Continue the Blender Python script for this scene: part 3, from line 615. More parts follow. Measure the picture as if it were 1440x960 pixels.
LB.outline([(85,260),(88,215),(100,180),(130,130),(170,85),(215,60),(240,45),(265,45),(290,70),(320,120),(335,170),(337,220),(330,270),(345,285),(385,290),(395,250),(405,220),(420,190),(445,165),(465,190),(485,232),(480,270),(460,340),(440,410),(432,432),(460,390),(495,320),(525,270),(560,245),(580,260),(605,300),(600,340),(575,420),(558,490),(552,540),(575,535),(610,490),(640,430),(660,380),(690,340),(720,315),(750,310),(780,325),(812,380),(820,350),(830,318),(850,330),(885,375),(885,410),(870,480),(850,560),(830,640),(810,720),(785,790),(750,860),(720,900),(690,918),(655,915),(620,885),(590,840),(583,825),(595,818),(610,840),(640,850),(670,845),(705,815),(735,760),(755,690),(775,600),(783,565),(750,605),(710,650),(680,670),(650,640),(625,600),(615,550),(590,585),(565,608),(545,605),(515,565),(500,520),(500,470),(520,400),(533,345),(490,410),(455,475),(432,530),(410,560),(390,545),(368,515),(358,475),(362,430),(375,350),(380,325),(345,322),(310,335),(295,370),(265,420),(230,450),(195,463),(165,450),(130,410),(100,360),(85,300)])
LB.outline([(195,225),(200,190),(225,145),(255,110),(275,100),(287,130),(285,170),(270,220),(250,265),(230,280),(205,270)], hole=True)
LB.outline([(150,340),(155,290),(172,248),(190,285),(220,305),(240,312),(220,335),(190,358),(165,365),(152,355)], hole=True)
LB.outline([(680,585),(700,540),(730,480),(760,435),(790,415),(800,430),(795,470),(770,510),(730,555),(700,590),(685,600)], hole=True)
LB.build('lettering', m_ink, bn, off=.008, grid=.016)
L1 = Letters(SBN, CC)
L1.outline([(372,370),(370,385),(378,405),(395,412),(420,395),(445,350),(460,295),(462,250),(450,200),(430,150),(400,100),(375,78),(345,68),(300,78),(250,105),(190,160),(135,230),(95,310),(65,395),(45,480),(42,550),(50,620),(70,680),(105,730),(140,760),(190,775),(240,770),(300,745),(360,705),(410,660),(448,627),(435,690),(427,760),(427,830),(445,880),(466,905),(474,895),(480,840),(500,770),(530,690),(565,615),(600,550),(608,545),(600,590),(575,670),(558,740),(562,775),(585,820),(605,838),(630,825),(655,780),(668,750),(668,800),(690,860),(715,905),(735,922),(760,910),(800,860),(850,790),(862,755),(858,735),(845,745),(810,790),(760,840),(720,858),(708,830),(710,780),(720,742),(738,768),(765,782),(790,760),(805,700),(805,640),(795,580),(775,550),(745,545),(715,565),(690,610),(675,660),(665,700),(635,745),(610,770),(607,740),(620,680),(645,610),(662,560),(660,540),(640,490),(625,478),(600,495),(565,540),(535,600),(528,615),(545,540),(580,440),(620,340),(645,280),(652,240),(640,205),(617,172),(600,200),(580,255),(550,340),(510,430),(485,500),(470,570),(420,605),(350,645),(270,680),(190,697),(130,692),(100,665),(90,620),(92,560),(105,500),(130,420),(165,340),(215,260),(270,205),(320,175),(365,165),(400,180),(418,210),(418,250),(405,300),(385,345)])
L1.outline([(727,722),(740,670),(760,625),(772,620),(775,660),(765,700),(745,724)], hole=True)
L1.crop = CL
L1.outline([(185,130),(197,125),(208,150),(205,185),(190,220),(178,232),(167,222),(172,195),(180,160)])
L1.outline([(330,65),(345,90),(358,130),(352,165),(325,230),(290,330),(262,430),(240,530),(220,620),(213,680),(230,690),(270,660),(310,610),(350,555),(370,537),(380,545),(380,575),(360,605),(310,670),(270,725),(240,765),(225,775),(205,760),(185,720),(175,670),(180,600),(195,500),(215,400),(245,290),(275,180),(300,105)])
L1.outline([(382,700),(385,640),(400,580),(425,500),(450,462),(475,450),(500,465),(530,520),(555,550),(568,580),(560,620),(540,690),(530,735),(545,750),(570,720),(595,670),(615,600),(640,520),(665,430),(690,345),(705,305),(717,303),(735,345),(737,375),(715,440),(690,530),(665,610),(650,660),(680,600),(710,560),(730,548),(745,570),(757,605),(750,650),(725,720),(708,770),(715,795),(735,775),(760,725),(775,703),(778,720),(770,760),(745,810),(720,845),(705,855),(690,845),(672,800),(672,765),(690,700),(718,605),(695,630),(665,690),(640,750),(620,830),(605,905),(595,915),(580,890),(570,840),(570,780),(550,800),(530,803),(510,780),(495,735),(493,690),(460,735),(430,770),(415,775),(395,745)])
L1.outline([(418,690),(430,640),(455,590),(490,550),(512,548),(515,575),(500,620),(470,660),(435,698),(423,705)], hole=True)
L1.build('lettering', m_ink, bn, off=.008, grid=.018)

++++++

Stated goal:
Can you reproduce all the material exactly?

Answer for the task:
Continue the Blender Python script for this scene: part 3, from line 615. More parts follow. Measure the picture as if it were 1440x960 pixels.
LB.outline([(85,260),(88,215),(100,180),(130,130),(170,85),(215,60),(240,45),(265,45),(290,70),(320,120),(335,170),(337,220),(330,270),(345,285),(385,290),(395,250),(405,220),(420,190),(445,165),(465,190),(485,232),(480,270),(460,340),(440,410),(432,432),(460,390),(495,320),(525,270),(560,245),(580,260),(605,300),(600,340),(575,420),(558,490),(552,540),(575,535),(610,490),(640,430),(660,380),(690,340),(720,315),(750,310),(780,325),(812,380),(820,350),(830,318),(850,330),(885,375),(885,410),(870,480),(850,560),(830,640),(810,720),(785,790),(750,860),(720,900),(690,918),(655,915),(620,885),(590,840),(583,825),(595,818),(610,840),(640,850),(670,845),(705,815),(735,760),(755,690),(775,600),(783,565),(750,605),(710,650),(680,670),(650,640),(625,600),(615,550),(590,585),(565,608),(545,605),(515,565),(500,520),(500,470),(520,400),(533,345),(490,410),(455,475),(432,530),(410,560),(390,545),(368,515),(358,475),(362,430),(375,350),(380,325),(345,322),(310,335),(295,370),(265,420),(230,450),(195,463),(165,450),(130,410),(100,360),(85,300)])
LB.outline([(195,225),(200,190),(225,145),(255,110),(275,100),(287,130),(285,170),(270,220),(250,265),(230,280),(205,270)], hole=True)
LB.outline([(150,340),(155,290),(172,248),(190,285),(220,305),(240,312),(220,335),(190,358),(165,365),(152,355)], hole=True)
LB.outline([(680,585),(700,540),(730,480),(760,435),(790,415),(800,430),(795,470),(770,510),(730,555),(700,590),(685,600)], hole=True)
LB.build('lettering', m_ink, bn, off=.008, grid=.016)
L1 = Letters(SBN, CC)
L1.outline([(372,370),(370,385),(378,405),(395,412),(420,395),(445,350),(460,295),(462,250),(450,200),(430,150),(400,100),(375,78),(345,68),(300,78),(250,105),(190,160),(135,230),(95,310),(65,395),(45,480),(42,550),(50,620),(70,680),(105,730),(140,760),(190,775),(240,770),(300,745),(360,705),(410,660),(448,627),(435,690),(427,760),(427,830),(445,880),(466,905),(474,895),(480,840),(500,770),(530,690),(565,615),(600,550),(608,545),(600,590),(575,670),(558,740),(562,775),(585,820),(605,838),(630,825),(655,780),(668,750),(668,800),(690,860),(715,905),(735,922),(760,910),(800,860),(850,790),(862,755),(858,735),(845,745),(810,790),(760,840),(720,858),(708,830),(710,780),(720,742),(738,768),(765,782),(790,760),(805,700),(805,640),(795,580),(775,550),(745,545),(715,565),(690,610),(675,660),(665,700),(635,745),(610,770),(607,740),(620,680),(645,610),(662,560),(660,540),(640,490),(625,478),(600,495),(565,540),(535,600),(528,615),(545,540),(580,440),(620,340),(645,280),(652,240),(640,205),(617,172),(600,200),(580,255),(550,340),(510,430),(485,500),(470,570),(420,605),(350,645),(270,680),(190,697),(130,692),(100,665),(90,620),(92,560),(105,500),(130,420),(165,340),(215,260),(270,205),(320,175),(365,165),(400,180),(418,210),(418,250),(405,300),(385,345)])
L1.outline([(727,722),(740,670),(760,625),(772,620),(775,660),(765,700),(745,724)], hole=True)
L1.crop = CL
L1.outline([(185,130),(197,125),(208,150),(205,185),(190,220),(178,232),(167,222),(172,195),(180,160)])
L1.outline([(330,65),(345,90),(358,130),(352,165),(325,230),(290,330),(262,430),(240,530),(220,620),(213,680),(230,690),(270,660),(310,610),(350,555),(370,537),(380,545),(380,575),(360,605),(310,670),(270,725),(240,765),(225,775),(205,760),(185,720),(175,670),(180,600),(195,500),(215,400),(245,290),(275,180),(300,105)])
L1.outline([(382,700),(385,640),(400,580),(425,500),(450,462),(475,450),(500,465),(530,520),(555,550),(568,580),(560,620),(540,690),(530,735),(545,750),(570,720),(595,670),(615,600),(640,520),(665,430),(690,345),(705,305),(717,303),(735,345),(737,375),(715,440),(690,530),(665,610),(650,660),(680,600),(710,560),(730,548),(745,570),(757,605),(750,650),(725,720),(708,770),(715,795),(735,775),(760,725),(775,703),(778,720),(770,760),(745,810),(720,845),(705,855),(690,845),(672,800),(672,765),(690,700),(718,605),(695,630),(665,690),(640,750),(620,830),(605,905),(595,915),(580,890),(570,840),(570,780),(550,800),(530,803),(510,780),(495,735),(493,690),(460,735),(430,770),(415,775),(395,745)])
L1.outline([(418,690),(430,640),(455,590),(490,550),(512,548),(515,575),(500,620),(470,660),(435,698),(423,705)], hole=True)
L1.build('lettering', m_ink, bn, off=.008, grid=.018)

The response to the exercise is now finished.